Evet, Diyarbakır’da bir kapı açıldı. Bu açılışa milyonlar şahitlik etti. Şimdi bu kapıdan geçmek için adımların atılması gerekiyor. Kürt halkı ilk adımı attı. Şimdi hem Türkiye’nin bütün halklarının, ezilenlerinin, horlananlarının; hem de AKP Hükümeti’nin, devlet kurumlarının ve Meclis’in adımlar atmaya başlaması gerekiyor. Şimdi sıra hem halklarda ve barışın toplumsallaşmasında; hem de siyasi iktidarda, bu ülkeyi yönetenlerde.
PKK Lideri Öcalan, ‘‘yüreğini bana açan, bu davaya inanan herkesin sürecin hassasiyetlerini sonuna kadar gözeteceğine inanıyorum’’ diyordu. Ve milyonlarca insan bu hassasiyete sahip çıktığını Amed’de ilan ediyordu.
Şimdi Kürdistan ve Anadolu tarihine yaraşır bir şekilde tüm halkların ve kültürlerin eşit, özgür ve demokratik ülkesinin oluşması için herkese büyük sorumluluk düşüyor.

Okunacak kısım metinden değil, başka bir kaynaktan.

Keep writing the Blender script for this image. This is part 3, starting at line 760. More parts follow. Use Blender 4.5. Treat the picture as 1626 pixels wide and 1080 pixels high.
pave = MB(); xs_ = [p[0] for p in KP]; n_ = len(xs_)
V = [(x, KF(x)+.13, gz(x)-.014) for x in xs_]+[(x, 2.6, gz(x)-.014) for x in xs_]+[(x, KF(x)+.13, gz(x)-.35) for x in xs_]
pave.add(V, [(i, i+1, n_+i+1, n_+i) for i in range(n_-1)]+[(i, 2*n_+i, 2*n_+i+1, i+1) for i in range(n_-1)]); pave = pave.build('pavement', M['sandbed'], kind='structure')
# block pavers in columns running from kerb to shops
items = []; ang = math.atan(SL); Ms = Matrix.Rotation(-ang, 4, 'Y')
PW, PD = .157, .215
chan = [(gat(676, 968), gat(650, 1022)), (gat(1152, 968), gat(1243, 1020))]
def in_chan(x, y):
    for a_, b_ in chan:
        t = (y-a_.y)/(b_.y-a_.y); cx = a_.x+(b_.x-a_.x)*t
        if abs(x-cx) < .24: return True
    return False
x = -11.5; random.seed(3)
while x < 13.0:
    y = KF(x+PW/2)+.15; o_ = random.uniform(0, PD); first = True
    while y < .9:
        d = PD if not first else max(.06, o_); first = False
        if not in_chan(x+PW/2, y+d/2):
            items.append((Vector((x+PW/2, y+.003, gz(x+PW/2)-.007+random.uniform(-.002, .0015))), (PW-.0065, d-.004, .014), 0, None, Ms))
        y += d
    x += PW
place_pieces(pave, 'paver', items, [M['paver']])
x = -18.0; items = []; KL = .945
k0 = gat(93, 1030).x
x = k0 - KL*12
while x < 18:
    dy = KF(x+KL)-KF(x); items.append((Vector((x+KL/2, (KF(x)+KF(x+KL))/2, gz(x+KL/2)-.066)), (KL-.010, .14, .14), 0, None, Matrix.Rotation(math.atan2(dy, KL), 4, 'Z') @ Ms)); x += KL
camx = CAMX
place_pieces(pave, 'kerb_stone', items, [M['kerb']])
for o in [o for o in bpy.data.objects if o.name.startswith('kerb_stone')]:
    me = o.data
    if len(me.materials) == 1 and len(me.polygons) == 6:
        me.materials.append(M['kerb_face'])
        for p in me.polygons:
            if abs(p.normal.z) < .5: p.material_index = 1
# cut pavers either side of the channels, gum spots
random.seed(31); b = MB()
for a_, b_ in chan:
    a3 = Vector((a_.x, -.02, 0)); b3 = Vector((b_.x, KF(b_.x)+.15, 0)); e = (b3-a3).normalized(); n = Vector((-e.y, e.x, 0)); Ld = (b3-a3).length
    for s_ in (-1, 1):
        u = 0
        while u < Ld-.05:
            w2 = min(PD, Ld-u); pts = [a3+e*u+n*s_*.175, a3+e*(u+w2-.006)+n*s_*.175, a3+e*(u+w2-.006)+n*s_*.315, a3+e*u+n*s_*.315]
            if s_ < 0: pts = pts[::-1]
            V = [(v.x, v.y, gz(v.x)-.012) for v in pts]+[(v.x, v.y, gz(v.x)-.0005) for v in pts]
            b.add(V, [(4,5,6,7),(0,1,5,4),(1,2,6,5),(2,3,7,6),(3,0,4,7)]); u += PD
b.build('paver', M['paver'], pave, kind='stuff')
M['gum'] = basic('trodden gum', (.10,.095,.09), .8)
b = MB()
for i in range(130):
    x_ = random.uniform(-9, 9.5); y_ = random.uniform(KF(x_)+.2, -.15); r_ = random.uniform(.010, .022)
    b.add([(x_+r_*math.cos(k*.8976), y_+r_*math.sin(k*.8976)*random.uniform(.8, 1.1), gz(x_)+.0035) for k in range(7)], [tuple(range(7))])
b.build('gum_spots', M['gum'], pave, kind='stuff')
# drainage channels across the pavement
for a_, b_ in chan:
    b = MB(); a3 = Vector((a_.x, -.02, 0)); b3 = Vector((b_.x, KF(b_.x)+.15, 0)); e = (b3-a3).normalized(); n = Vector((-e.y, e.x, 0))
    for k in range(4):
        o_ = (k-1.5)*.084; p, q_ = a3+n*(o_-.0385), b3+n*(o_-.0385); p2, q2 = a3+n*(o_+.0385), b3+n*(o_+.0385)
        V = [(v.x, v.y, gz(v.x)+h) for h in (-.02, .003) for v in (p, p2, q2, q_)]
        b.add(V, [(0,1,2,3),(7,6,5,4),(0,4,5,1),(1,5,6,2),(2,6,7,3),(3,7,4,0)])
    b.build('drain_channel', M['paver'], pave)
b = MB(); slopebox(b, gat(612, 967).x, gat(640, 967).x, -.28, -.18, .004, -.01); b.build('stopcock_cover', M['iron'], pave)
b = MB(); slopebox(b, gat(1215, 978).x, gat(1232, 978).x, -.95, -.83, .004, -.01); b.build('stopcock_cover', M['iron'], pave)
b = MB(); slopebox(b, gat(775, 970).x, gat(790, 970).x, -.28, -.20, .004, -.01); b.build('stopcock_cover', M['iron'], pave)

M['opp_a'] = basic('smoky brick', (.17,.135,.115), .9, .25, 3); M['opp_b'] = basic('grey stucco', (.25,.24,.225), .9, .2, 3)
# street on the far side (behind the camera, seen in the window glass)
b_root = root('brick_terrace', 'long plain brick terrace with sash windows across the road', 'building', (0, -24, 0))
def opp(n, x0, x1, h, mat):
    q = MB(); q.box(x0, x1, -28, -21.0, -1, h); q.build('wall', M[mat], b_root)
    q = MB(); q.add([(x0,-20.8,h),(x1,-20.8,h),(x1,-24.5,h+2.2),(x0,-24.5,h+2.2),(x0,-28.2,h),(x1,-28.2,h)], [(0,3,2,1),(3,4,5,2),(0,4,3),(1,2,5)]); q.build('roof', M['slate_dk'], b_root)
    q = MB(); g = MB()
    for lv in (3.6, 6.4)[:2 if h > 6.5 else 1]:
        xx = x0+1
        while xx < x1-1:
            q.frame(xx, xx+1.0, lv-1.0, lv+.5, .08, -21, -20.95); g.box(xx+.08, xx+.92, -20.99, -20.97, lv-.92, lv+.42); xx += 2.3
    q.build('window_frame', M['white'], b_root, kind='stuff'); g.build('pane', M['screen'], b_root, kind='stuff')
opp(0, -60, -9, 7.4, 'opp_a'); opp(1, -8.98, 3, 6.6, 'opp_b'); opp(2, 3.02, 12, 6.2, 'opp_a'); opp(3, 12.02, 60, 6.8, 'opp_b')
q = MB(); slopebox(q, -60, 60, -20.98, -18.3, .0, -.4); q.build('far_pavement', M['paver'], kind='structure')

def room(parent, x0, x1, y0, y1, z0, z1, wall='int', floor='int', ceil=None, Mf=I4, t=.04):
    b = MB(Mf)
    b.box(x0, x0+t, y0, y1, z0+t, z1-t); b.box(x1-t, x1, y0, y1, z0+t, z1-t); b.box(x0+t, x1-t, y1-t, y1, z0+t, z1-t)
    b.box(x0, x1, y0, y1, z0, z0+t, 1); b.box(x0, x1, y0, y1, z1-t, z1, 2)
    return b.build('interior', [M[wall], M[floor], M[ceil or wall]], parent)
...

Herkesin özgürce ve kardeşçe bir arada yaşayacağı yeni bir model ve ortak gelecek kurma arayışı, ekmek ve su kadar nesnel bir ihtiyaç olarak bir kez daha ortada duruyor.
HDK, zamanın ruhunu doğru okuduğunu ve ‘Newroz Manifestosu’nu desteklediğini, sürecin aktif bir parçası olduğunu, barış ve eşitlik mücadelesinin sesi ve kürsüsü olacağını sözcüsü Milletvekili Ertuğrul Kürkçü ile o meydanda, o gün bir kez daha ilan etti.
Halkların kardeşliği, eşitliği ve demokratik özgürlüğü için 21 Mart’ta büyük mesaj verildi. Umutlar yeşerdi, ama tedirginlikler silinip gitmedi. Cumhuriyet tarihini bilenler, son 30 yılı yaşayanlar beklentileri ile kaygılarını birlikte yaşamaya başladılar. Barışın ve çözümün, eşitlik ve özgürlüğün ancak mücadele ve örgütlü bir duruşla gerçekleşebileceğini unutmadan kollarını bir kez daha sıvadılar.
Milyonlar hem şahit oldu hem de verdikleri sözleri, coşkuları ve sloganları ile özgürlük ve eşitlik mücadelesinin sahibi olacaklarını ilan etti.